Black Sea, 2014.
Directed by Kevin Mcdonald.
Starring Jude Law, Scoot McNairy, Ben Mendelsohn, David Threlfall, Grigoriy Dobrygin, Jodie Whittaker, Karl Davies and Michael Smiley.
SYNOPSIS:
In order to make good with his former employers, a submarine captain takes a job with a shadowy backer to search the depths of the Black Sea for a submarine rumored to be loaded with gold.
“The most dangerous creation of any society is the man who has nothing to lose” wrote American author James A. Baldwin and in Black Sea director Kevin Macdonald puts us in a Russian submarine 100 metres below the surface with a handful of men who have exactly that. Aside from one young man who should never have been there, I didn’t trust single one of them and therein lies the secret to this thrilling, claustrophobic, and dangerous underwater adventure.
Four tonnes of Nazi gold lies at the bottom of the Black Sea and a crew of ten men led by the rugged Robinson (Jude Law) are recruited to retrieve it in return for a cut of what they bring back. What follows is a straight forward piece of adventure storytelling the likes of which we rarely see anymore; go down, get the gold, get back up again. Macdonald’s movie is a boy’s own tale of machismo, greed, honour and betrayal, but underpinning the film, I felt, is the theme of male identity with the backdrop of a treasure hunt.
It’s a David Mamet-esque world of men in the submarine. Robinson, a man who once commanded crews at sea and had a wife and son to come home to now finds himself unemployed and alone as the film begins. His wife has moved in with a rich man with ‘a fancy car’ whilst Robinson gets eight grand compensation for a lifetime’s work. His life’s work and the work of the crew have only helped make other men, company men, richer whilst they are the ‘shit which gets flushed away’. Perhaps too conveniently the film places one such business man is one the boat with them, and the film isn’t particularly subtle with its themes but I’d rather they were there than not; it adds gravitas to what could have been an action-only story.
In the boat is a young lad from Liverpool who, if this were a nineteenth century novel, would have been the narrator and a film aiming for more of a prestigious feel might have turned him into that role, but Macdonald’s film is a low-key story where nothing is made to feel grand or epic.

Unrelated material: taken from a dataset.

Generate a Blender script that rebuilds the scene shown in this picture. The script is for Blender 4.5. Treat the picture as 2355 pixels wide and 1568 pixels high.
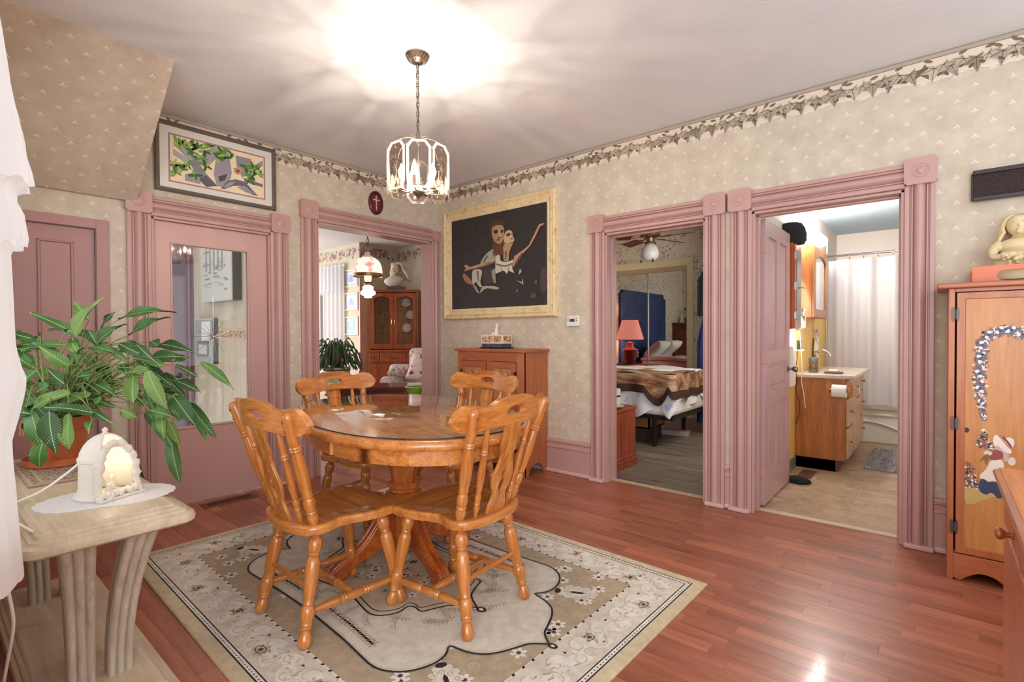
import bpy, bmesh, math, random
from mathutils import Vector, Matrix, Euler
from math import sin, cos, pi, radians, sqrt

random.seed(7)
for o in list(bpy.data.objects):
    bpy.data.objects.remove(o)
SC = bpy.context.scene
COL = SC.collection

# ------------------------------------------------------------------ camera
CAM = Vector((4.10, -3.648, 1.22))
YAW, PITCH, ROLL = radians(40.09), radians(0.82), radians(-0.25)
_f = Vector((-sin(YAW) * cos(PITCH), cos(YAW) * cos(PITCH), -sin(PITCH)))
_r = _f.cross(Vector((0, 0, 1))).normalized()
_u = _r.cross(_f)
_a = cos(ROLL) * _r + sin(ROLL) * _u
_b = -sin(ROLL) * _r + cos(ROLL) * _u
cd = bpy.data.cameras.new('camera')
cam = bpy.data.objects.new('camera', cd)
COL.objects.link(cam)
m = Matrix((_a, _b, -_f)).transposed().to_4x4()
m.translation = CAM
cam.matrix_world = m
cd.sensor_width = 36.0
cd.lens = 36.0 * 1166.9 / 2355.0
cd.clip_start = 0.02
SC.camera = cam

# ------------------------------------------------------------------ world, lights, exposure
W = bpy.data.worlds.new('world')
SC.world = W
W.use_nodes = True
W.node_tree.nodes['Background'].inputs[0].default_value = (0.985, 0.985, 0.99, 1)
W.node_tree.nodes['Background'].inputs[1].default_value = 1.16
vs = SC.view_settings
vs.view_transform = 'Standard'
vs.look = 'None'
vs.gamma = 1.0
vs.use_curve_mapping = False
vs.exposure = 0.36
SC.cycles.use_denoising = True
SC.cycles.max_bounces = 10
SC.cycles.diffuse_bounces = 5
SC.cycles.glossy_bounces = 5
SC.cycles.transparent_max_bounces = 24
SC.cycles.sample_clamp_indirect = 6.0
SC.cycles.caustics_reflective = False
SC.cycles.caustics_refractive = False


def area_light(name, loc, target, sx, sy, power, col=(1, 1, 1)):
    d = bpy.data.lights.new(name, 'AREA')
    d.shape = 'RECTANGLE'
    d.size, d.size_y = sx, sy
    d.energy = power
    d.color = col
    o = bpy.data.objects.new(name, d)
    COL.objects.link(o)
    o.location = loc
    o.rotation_euler = (Vector(target) - Vector(loc)).to_track_quat('-Z', 'Y').to_euler()
    return o


def point_light(name, loc, power, col=(1, 1, 1), rad=0.02, parent=None):
    d = bpy.data.lights.new(name, 'POINT')
    d.energy = power
    d.color = col
    d.shadow_soft_size = rad
    o = bpy.data.objects.new(name, d)
    COL.objects.link(o)
    o.location = loc
    if parent:
        o.parent = parent
    return o


# unseen fill lights added to brighten the dining room, bedroom and living room
area_light('fill_light_rear', (5.0, -4.9, 1.5), (1.6, -1.2, 1.7), 2.4, 1.8, 70, (0.97, 0.985, 1.0))
area_light('fill_light_bedroom', (2.86, 1.25, 1.65), (1.2, 2.3, 0.9), 1.0, 1.2, 26, (1.0, 0.95, 0.88))
area_light('fill_light_living', (-4.9, -0.6, 1.6), (-2.2, 0.8, 1.2), 1.6, 1.5, 55, (1.0, 0.97, 0.93))

H = 2.76          # ceiling
CHAND_W = 5.5    # watts per chandelier bulb
BATH_W = 15.0
WY = 0.02         # right wall plane (y)
WX = -0.01        # left wall plane (x)


# ------------------------------------------------------------------ colour helpers
def lin(c):
    c = c / 255.0
    return c / 12.92 if c <= 0.04045 else ((c + 0.055) / 1.055) ** 2.4


def RGB(r, g, b):
    return (lin(r), lin(g), lin(b), 1.0)


# ------------------------------------------------------------------ materials
MATS = {}


class NT:
    def __init__(s, name):
        s.m = bpy.data.materials.new(name)
        s.m.use_nodes = True
        s.t = s.m.node_tree
        s.n = s.t.nodes
        s.b = s.n['Principled BSDF']
        s.out = s.n['Material Output']

    def new(s, typ, **kw):
        k = s.n.new(typ)
        for a, v in kw.items():
            setattr(k, a, v)
        return k

    def link(s, a, b):
        s.t.links.new(a, b)

    def val(s, sock, v):
        if hasattr(v, 'is_output') or hasattr(v, 'links'):
            s.link(v, sock)
        else:
            sock.default_value = v

    def math(s, op, a, b=None, c=None):
        k = s.new('ShaderNodeMath', operation=op)
        s.val(k.inputs[0], a)
        if b is not None:
            s.val(k.inputs[1], b)
        if c is not None:
            s.val(k.inputs[2], c)
        return k.outputs[0]

    def mix(s, f, a, b, mode='MIX'):
        k = s.new('ShaderNodeMix', data_type='RGBA', blend_type=mode)
        s.val(k.inputs[0], f)
        s.val(k.inputs[6], a)
        s.val(k.inputs[7], b)
        return k.outputs[2]

    def coord(s, kind='Object', scale=(1, 1, 1), rot=(0, 0, 0), loc=(0, 0, 0)):
        tc = s.new('ShaderNodeTexCoord')
        mp = s.new('ShaderNodeMapping')
        mp.inputs['Scale'].default_value = scale
        mp.inputs['Rotation'].default_value = rot
        mp.inputs['Location'].default_value = loc
        s.link(tc.outputs[kind], mp.inputs[0])
        return mp.outputs[0]

    def noise(s, vec, scale=5, detail=3, rough=0.5, dist=0.0):
        k = s.new('ShaderNodeTexNoise')
        s.link(vec, k.inputs['Vector'])
        k.inputs['Scale'].default_value = scale
        k.inputs['Detail'].default_value = detail
        k.inputs['Roughness'].default_value = rough
        k.inputs['Distortion'].default_value = dist
        return k.outputs[0]

    def ramp(s, fac, stops):
        k = s.new('ShaderNodeValToRGB')
        s.link(fac, k.inputs[0])
        e = k.color_ramp.elements
        while len(e) < len(stops):
            e.new(0.5)
        for i, (p, c) in enumerate(stops):
            e[i].position = p
            e[i].color = c
        return k.outputs[0]

    def bump(s, h, strength=0.2, dist=0.01):
        k = s.new('ShaderNodeBump')
        k.inputs['Strength'].default_value = strength
        k.inputs['Distance'].default_value = dist
        s.link(h, k.inputs['Height'])
        s.link(k.outputs[0], s.b.inputs['Normal'])

    def set(s, **kw):
        for k, v in kw.items():
            s.b.inputs[k.replace('_', ' ')].default_value = v


def mat(name, col, rough=0.5, metal=0.0, var=0.0, vscale=8.0, bump=0.0, bscale=60.0, emit=0.0, ecol=None, spec=None,
        coat=0.0, trans=0.0, sss=0.0, alpha=1.0):
    if name in MATS:
        return MATS[name]
    t = NT(name)
    t.set(Base_Color=col, Roughness=rough, Metallic=metal)
    if spec is not None:
        t.b.inputs['Specular IOR Level'].default_value = spec
    if coat:
        t.b.inputs['Coat Weight'].default_value = coat
        t.b.inputs['Coat Roughness'].default_value = 0.08
    if trans:
        t.b.inputs['Transmission Weight'].default_value = trans
    if alpha < 1:
        t.b.inputs['Alpha'].default_value = alpha
    if emit:
        t.b.inputs['Emission Color'].default_value = ecol or col
        t.b.inputs['Emission Strength'].default_value = emit
    if var or bump:
        v = t.coord()
        if var:
            n = t.noise(v, vscale, 4)
            lo = tuple(x * (1 - var) for x in col[:3]) + (1,)
            hi = tuple(min(1, x * (1 + var)) for x in col[:3]) + (1,)
            t.link(t.ramp(n, [(0.3, lo), (0.7, hi)]), t.b.inputs['Base Color'])
        if bump:
            t.bump(t.noise(v, bscale, 3), bump, 0.01)
    MATS[name] = t.m
    return t.m


def wood(name, dark, light, axis='x', scale=1.0, rough=0.35, coat=0.0, rand=0.0, streak=1.0, bump=0.05):
    if name in MATS:
        return MATS[name]
    t = NT(name)
    st = {'x': (1.2, 14, 14), 'y': (14, 1.2, 14), 'z': (14, 14, 1.2)}[axis]
    v = t.coord('Object', tuple(k * scale for k in st))
    if rand:
        oi = t.new('ShaderNodeObjectInfo')
        add = t.new('ShaderNodeVectorMath', operation='ADD')
        sc = t.new('ShaderNodeVectorMath', operation='SCALE')
        t.link(oi.outputs['Random'], sc.inputs[0])
        sc.inputs['Scale'].default_value = 37.0
        t.link(v, add.inputs[0])
        t.link(sc.outputs[0], add.inputs[1])
        v = add.outputs[0]
    n1 = t.noise(v, 1.0, 5, 0.6, 0.6)
    n2 = t.noise(v, 5.5 * streak, 3, 0.6, 0.2)
    mx = t.math('ADD', t.math('MULTIPLY', n1, 0.65), t.math('MULTIPLY', n2, 0.35))
    c = t.ramp(mx, [(0.36, dark), (0.62, light)])
    if rand:
        f = t.math('ADD', t.math('MULTIPLY', oi.outputs['Random'], rand), 1.0 - rand * 0.5)
        hs = t.new('ShaderNodeHueSaturation')
        t.link(f, hs.inputs['Value'])
        t.link(c, hs.inputs['Color'])
        c = hs.outputs[0]
    t.link(c, t.b.inputs['Base Color'])
    t.set(Roughness=rough)
    if coat:
        t.b.inputs['Coat Weight'].default_value = coat
        t.b.inputs['Coat Roughness'].default_value = 0.1
    if bump:
        t.bump(n2, bump, 0.004)
    MATS[name] = t.m
    return t.m


def painted(name='print', rough=0.6, bump=0.0, bscale=200.0, mottle=0.0, mscale=20.0):
    """flat colours carried by the mesh (paint, print, woven pattern)"""
    if name in MATS:
        return MATS[name]
    t = NT(name)
    ca = t.new('ShaderNodeVertexColor', layer_name='Col')
    c = ca.outputs[0]
    v = t.coord()
    if mottle:
        n = t.noise(v, mscale, 4)
        k = t.ramp(n, [(0.3, (1 - mottle,) * 3 + (1,)), (0.7, (1 + mottle * 0.4,) * 3 + (1,))])
        c = t.mix(1.0, c, k, 'MULTIPLY')
    t.link(c, t.b.inputs['Base Color'])
    t.set(Roughness=rough)
    if bump:
        t.bump(t.noise(v, bscale, 2), bump, 0.006)
    MATS[name] = t.m
    return t.m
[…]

Unlike the other men this kid has never set foot on a submarine before and is seen as barely a man, but he will earn his share or go down with all the rest. Over the course of the film he will find out what kind of a man he is, and what kind of a man he does not want to become. One such man is Fraser (played by the always scary Ben Mendelsohn) who is written overly psychotic to ignite tensions amongst the team but the actor is able to portray a man full of misplaced rage whilst being the least ‘realistic’ man on the ship.
It’d be an easy yet lazy comparison to make between this film and modern submarine movies such as Crimson Tide or The Hunt for Red October simply because they’re set in a submarine. In those films the world is at stake yet no one knows (and both films are superb, no question) but Macdonald’s film is self contained and if these men fail then perhaps no one will ever know; they’ll be forgotten like the gold they are willing to risk everything for. The film is quick to get going, perhaps too quick as I’d like to have seen a little more of Robinson’s life before he decides to get involved with the plan, and also the script packs in plenty of tell rather than show in its character building before the set pieces begin, but it’d be negativity for the sake of it to criticise the film too much because ultimately it delivers in a big way when the action gets going.
It’s one disaster and challenge after another for the large majority of the film and Macdonald ramps up the tension and excitement with the craftsmanship of a director who knows how to squeeze each drop of both from such a tight and inescapable environment; but Macdonald also keeps things entirely believable and the characters really look like they’re suffering, panicking and hurting by the tragic end when gold is no longer the prize. If I can say one thing for Black Sea, it’s that it’s far from predictable.
Aside from some misjudged flashbacks to Robinson’s wife and son in happier days (something seemingly inspired by Christopher Nolan and was a technique equally mishandled by Bryan Singer in Valkyrie) Macdonald hardly puts a foot wrong in this highly recommended thriller, and it is certainly one to catch in cinemas to appreciate the size of the submarines and take in those tight frames which all submarine films use so well.